SANDRA Cache and Memory Latency and Memory Bandwidth Tests

In these quick synthetic tests the new Ivy Bridge ULT dual-core shows it's actually able to keep pace with previous generation standard voltage/power chips and in some cases even surpass them.  Memory bandwidth is also showing a slight advantage for the Core i5-3427U chip.

Futuremark PCMark 7
General Application and Multimedia Performance
Next up, we ran our test systems through Futuremark’s previous generation total-system performance evaluation tool, PCMark Vantage. PCMark Vantage runs through a host of different usage scenarios to simulate different types of workloads including High Definition TV and movie playback and manipulation, gaming, image editing and manipulation, music compression, communications, and productivity.  Since we have a database of scores for this test, we felt it would be good to give you additional reference points to compare to.

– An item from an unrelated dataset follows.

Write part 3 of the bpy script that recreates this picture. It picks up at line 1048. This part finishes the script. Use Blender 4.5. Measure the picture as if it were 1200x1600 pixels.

Keep in mind we're showing you reference scores versus previous generation Sandy Bridge Utlrabooks primarily here.  However, each of these machines are also configured with fast SSDs, which affects the score in PCMark 7 significantly since it's a rather disk sensitive benchmark. Recently, this new crop of Ultrabooks has chalked up top end scores in this benchmark as a result of their SSD storage subsystems primarily.  Dual-core versus dual-core its no contest, Intel's new Core i5-3427U Ivy Bridge CPU puts out impressive performance, almost doubling scores seen from previous generation Ultrabooks (Toshiba's rather slow SSD in the Portege Z835 actually gets lapped and then some), and leaving the AMD Trinity-based prototype in its rear view.